[START OF DATA EXCERPT]
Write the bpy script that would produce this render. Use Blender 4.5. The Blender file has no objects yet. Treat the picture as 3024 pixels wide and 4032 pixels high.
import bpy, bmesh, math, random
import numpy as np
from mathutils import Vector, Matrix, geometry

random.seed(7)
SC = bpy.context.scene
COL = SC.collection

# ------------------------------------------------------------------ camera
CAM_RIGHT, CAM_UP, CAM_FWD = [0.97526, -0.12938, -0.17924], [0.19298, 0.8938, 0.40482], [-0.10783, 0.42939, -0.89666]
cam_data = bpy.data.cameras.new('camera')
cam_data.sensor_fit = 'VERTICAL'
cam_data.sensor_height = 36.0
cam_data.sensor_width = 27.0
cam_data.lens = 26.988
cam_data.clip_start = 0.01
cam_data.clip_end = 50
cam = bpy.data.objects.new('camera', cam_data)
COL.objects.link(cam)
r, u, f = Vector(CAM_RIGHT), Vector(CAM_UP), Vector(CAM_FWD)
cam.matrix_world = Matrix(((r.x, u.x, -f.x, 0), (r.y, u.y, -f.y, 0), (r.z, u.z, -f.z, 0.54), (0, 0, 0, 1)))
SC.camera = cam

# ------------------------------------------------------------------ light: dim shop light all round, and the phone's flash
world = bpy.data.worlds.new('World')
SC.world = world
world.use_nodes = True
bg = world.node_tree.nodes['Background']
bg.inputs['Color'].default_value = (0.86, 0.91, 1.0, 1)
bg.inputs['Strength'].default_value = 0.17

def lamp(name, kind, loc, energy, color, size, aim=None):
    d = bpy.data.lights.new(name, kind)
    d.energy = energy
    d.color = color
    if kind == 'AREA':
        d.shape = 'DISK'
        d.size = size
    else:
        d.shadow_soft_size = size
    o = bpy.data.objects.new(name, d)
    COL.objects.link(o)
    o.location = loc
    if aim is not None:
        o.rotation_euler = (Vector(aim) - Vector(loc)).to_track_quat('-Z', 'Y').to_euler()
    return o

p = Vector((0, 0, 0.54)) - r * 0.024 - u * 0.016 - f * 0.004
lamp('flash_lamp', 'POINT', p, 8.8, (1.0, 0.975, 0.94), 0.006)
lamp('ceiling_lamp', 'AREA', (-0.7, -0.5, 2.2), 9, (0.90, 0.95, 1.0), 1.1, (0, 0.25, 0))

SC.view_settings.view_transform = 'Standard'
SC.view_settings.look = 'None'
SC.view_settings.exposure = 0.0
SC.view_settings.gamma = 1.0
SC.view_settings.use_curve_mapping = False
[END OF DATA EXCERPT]
▶ REQUIREMENTS
Everything from the first line above up to and including the line that contains "COL = SC.collection" should be printed exactly; please print only that.

▶ RESULT OF THE TASK
Write the bpy script that would produce this render. Use Blender 4.5. The Blender file has no objects yet. Treat the picture as 3024 pixels wide and 4032 pixels high.
import bpy, bmesh, math, random
import numpy as np
from mathutils import Vector, Matrix, geometry

random.seed(7)
SC = bpy.context.scene
COL = SC.collection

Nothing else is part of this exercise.